1.         First Cause of Action (Negligence).

            Defendant argues that the first cause of action is uncertain, and Defendant cannot ascertain the factual and legal basis for her alleged liability.

            A demurrer for uncertainty is properly sustained where the complaint is so vague or uncertain that the defendant cannot reasonably respond, i.e., when the defendant cannot determine what issues must be admitted or denied, or what counts are directed against the defendant. (Khoury v. Maly's of California, Inc. (1993) 14 Cal.App.4th 612, 616; Weil & Brown, Cal. Practice Guide: Civil Procedure Before Trial, supra, ¶ 7:85.)  Demurrers for uncertainty are disfavored and strictly construed “because ambiguities can reasonably be clarified under modern rules of discovery.” (Lickiss v. Financial Industry Regulatory Authority (2012) 208 Cal.App.4th 1125, 1135.)

Ordinarily, negligence may be alleged in general terms, without specific facts showing how the injury occurred, but there are “limits to the generality with which a plaintiff is permitted to state his cause of action, and … the plaintiff must indicate the acts or omissions which are said to have been negligently performed. He may not recover upon the bare statement that the defendant's negligence has caused him injury.” (Citations omitted.)


(Berkley v. Dowds (2007) 152 Cal.App.4th 518, 527.)

            Here, the allegations at Page 4 of the form Complaint include that: “Defendant  breached  this  duty [as the owner of a neighboring condominium unit] and allowed  water [from] the fire sprinkler system to intrude into the insured’s condominium causing  damage.”

Where alleged negligence has caused personal [*588]  injury or property damage and economic loss, the existence of a duty of care is the rule, not the exception. (Citations omitted.) And under these circumstances, where a duty of care is presumed, courts consider the Cabral/Rowland factors to determine whether “an exception to the general duty rule in Civil Code section 1714” should be found. (Citations omitted.)

 

Where the alleged negligence has caused economic loss, but no personal injury or property damage, duty is not presumed.
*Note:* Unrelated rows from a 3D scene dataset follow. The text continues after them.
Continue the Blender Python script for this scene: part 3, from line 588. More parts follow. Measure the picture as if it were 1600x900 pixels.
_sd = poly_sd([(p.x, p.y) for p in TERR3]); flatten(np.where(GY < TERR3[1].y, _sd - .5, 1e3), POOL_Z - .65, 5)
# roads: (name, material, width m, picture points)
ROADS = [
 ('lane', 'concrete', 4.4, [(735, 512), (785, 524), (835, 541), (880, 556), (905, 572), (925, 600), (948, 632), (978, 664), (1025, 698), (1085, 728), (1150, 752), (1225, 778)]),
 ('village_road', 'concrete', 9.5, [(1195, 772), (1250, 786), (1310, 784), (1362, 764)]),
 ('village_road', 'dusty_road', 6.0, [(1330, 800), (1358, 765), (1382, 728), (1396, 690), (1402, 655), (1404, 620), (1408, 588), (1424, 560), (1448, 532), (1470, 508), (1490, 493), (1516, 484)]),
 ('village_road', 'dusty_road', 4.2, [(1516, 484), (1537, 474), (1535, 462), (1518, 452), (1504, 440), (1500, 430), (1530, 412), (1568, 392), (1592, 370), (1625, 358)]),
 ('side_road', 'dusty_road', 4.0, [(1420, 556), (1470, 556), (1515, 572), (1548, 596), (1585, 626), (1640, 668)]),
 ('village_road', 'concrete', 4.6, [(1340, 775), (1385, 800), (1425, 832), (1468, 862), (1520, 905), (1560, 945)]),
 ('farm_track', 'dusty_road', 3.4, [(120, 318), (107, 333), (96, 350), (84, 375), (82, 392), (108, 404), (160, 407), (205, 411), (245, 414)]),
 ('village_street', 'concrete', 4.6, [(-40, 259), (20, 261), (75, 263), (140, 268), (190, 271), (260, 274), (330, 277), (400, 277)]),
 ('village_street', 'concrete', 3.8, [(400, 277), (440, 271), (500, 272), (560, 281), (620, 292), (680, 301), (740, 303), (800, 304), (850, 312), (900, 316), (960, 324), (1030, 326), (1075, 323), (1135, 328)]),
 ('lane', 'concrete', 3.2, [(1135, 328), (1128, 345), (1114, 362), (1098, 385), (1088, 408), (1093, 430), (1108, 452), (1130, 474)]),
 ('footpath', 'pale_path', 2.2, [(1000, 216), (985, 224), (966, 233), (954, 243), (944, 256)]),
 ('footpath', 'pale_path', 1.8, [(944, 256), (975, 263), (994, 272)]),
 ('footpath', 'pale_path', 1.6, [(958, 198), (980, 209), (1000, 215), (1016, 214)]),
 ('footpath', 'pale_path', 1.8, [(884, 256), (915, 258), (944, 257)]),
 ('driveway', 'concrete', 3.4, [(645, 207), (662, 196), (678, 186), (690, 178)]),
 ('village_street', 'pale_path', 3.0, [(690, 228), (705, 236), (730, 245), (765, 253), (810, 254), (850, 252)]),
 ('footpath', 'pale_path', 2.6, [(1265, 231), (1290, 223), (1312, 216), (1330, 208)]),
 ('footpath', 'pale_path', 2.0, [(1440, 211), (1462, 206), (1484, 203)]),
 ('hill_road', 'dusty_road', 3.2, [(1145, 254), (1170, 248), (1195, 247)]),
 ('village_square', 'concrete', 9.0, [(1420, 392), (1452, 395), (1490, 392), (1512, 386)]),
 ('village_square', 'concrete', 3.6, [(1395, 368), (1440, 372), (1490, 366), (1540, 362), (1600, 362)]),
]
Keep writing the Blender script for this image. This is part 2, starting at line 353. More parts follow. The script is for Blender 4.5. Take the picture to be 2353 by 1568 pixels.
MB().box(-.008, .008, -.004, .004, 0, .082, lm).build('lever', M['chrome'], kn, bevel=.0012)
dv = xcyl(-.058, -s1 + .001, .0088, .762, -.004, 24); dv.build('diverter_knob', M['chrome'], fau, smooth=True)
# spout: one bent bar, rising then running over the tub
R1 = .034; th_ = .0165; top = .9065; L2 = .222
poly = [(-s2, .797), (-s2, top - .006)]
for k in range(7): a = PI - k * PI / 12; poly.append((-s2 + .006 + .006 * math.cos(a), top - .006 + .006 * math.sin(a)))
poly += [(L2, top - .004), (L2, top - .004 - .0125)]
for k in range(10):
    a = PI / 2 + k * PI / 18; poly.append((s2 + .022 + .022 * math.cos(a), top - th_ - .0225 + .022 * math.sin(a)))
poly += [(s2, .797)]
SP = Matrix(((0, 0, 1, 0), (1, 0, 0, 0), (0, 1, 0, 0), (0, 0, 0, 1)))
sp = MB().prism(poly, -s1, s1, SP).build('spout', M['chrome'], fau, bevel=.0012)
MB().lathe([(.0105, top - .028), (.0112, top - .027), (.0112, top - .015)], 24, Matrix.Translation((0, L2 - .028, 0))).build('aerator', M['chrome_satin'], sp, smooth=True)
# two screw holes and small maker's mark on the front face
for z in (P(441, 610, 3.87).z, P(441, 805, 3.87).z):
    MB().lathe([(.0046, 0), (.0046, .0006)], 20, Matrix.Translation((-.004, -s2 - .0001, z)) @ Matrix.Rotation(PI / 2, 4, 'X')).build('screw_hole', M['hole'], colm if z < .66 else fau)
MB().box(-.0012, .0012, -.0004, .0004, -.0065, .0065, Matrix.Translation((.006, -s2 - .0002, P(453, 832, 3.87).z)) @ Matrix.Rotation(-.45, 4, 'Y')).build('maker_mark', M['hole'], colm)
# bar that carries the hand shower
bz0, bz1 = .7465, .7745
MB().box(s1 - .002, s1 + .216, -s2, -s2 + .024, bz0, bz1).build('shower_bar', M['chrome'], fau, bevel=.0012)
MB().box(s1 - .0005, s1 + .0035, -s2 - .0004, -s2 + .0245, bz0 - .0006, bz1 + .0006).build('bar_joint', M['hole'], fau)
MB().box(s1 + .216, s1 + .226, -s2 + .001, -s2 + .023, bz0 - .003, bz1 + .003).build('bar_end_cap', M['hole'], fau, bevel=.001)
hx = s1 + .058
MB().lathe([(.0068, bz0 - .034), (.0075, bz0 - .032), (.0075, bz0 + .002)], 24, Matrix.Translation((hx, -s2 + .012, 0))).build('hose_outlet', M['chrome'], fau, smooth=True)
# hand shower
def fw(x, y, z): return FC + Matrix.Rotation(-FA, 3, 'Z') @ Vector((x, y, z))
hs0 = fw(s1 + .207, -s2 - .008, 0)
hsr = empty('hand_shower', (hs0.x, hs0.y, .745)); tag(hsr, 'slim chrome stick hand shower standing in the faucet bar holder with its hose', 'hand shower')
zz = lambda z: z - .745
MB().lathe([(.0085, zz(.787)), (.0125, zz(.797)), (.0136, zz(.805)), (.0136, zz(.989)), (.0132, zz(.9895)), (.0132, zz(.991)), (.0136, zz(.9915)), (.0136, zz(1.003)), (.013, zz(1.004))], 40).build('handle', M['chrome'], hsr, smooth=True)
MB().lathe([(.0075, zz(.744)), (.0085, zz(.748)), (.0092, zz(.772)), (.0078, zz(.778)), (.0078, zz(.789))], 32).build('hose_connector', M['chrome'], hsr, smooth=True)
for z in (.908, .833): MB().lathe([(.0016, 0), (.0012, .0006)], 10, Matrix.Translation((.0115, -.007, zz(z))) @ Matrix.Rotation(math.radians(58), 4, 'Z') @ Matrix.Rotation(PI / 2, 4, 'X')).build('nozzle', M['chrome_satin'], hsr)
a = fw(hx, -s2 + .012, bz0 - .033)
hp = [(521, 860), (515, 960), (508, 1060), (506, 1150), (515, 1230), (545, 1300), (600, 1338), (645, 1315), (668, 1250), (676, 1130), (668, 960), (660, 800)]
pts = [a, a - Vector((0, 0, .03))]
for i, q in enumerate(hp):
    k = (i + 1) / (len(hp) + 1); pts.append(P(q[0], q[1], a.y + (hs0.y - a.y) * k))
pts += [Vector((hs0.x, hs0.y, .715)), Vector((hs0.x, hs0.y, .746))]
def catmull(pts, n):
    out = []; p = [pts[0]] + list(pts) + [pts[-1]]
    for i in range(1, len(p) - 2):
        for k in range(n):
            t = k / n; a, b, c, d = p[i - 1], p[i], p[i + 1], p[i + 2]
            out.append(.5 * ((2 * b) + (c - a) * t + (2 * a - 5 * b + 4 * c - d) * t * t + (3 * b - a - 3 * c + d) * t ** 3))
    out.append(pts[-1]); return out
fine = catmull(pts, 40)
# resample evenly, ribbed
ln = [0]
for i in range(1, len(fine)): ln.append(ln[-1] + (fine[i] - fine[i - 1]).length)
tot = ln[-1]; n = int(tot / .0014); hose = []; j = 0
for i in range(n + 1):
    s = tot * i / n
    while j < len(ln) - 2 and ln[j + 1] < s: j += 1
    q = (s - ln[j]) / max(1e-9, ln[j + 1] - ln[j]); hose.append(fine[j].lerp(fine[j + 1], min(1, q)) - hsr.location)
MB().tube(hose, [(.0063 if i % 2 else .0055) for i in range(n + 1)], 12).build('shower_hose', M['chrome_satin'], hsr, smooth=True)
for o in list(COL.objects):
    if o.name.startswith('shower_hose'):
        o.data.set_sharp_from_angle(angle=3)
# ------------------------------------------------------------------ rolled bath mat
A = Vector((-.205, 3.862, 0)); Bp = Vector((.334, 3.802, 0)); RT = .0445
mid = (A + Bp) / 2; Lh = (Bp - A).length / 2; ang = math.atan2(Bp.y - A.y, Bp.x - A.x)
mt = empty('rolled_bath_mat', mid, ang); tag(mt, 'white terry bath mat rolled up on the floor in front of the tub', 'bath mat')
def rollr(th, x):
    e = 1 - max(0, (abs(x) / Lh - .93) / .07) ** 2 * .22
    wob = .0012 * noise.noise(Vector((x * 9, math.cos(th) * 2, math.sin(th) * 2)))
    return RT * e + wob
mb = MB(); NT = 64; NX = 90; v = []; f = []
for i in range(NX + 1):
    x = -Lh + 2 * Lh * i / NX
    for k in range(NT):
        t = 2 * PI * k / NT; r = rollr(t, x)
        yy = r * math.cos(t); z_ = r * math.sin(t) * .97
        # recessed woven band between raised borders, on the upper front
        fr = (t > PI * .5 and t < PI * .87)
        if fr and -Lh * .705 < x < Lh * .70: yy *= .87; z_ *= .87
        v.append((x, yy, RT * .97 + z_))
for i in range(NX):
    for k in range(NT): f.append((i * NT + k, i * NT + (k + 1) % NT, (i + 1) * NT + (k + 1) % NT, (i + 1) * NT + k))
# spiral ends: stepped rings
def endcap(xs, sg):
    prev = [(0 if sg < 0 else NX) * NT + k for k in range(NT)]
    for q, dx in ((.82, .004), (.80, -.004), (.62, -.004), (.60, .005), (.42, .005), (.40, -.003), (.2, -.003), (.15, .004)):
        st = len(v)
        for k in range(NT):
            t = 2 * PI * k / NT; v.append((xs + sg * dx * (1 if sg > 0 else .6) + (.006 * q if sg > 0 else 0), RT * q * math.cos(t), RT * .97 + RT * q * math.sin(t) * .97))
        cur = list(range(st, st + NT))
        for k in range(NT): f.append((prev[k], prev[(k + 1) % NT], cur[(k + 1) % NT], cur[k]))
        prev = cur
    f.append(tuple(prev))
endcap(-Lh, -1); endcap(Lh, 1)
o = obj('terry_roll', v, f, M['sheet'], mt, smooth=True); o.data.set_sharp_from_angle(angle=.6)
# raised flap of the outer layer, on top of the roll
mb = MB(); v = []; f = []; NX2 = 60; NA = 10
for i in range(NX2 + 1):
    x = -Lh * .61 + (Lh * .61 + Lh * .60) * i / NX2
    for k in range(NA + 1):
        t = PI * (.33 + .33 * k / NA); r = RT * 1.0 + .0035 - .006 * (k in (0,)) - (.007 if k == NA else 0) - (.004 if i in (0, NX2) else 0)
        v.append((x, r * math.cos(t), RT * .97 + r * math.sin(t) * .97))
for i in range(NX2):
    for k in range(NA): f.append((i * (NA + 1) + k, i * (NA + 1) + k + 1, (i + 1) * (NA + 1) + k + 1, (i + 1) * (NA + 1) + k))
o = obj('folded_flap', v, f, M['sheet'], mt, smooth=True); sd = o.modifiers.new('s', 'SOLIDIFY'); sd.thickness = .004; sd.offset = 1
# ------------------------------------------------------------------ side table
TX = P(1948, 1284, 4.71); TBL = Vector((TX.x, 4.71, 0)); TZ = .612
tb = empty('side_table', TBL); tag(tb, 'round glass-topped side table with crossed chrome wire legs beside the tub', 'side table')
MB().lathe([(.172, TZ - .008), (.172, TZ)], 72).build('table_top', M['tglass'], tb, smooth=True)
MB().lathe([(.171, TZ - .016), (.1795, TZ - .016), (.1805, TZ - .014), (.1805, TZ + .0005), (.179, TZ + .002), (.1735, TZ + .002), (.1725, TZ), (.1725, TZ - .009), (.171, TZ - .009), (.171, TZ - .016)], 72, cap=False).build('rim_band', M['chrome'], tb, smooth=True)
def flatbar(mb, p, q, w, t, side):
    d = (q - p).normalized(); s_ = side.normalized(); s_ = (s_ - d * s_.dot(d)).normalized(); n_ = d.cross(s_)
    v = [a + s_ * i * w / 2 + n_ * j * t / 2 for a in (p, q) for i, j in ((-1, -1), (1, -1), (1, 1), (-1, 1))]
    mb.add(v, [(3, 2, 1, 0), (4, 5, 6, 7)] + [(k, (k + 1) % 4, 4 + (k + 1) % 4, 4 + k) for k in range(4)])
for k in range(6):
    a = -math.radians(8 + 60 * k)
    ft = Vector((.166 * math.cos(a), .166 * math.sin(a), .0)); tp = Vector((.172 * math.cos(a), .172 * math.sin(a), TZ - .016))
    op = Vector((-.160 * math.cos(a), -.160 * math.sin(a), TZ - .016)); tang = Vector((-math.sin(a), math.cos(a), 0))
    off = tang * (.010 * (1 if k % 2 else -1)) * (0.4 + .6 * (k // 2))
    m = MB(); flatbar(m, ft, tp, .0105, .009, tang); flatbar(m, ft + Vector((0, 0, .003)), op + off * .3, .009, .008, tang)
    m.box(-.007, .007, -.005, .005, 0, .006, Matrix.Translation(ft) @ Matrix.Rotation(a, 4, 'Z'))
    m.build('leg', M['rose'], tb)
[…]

Rather, courts examine the Biakanja factors to determine whether to impose on the defendant “an exceptional duty to third parties.” (Citation omitted.)


(S. Cal. Gas Leak Cases (2017) 18 Cal.App.5th 581, 587-88.)

            Here, sufficient are facts are pled whereby the theory of liability against demurring Defendant is negligent maintenance of the first sprinklers on her property, and a duty owned not to permit anything escaping from her property to cause damage to neighboring property. The negligence cause of action is sufficiently pled, and the parties may ascertain further details through discovery. 

The demurrer to the first cause of action is OVERRULED. Defendant is ordered to answer the First Amended Complaint within 10 days.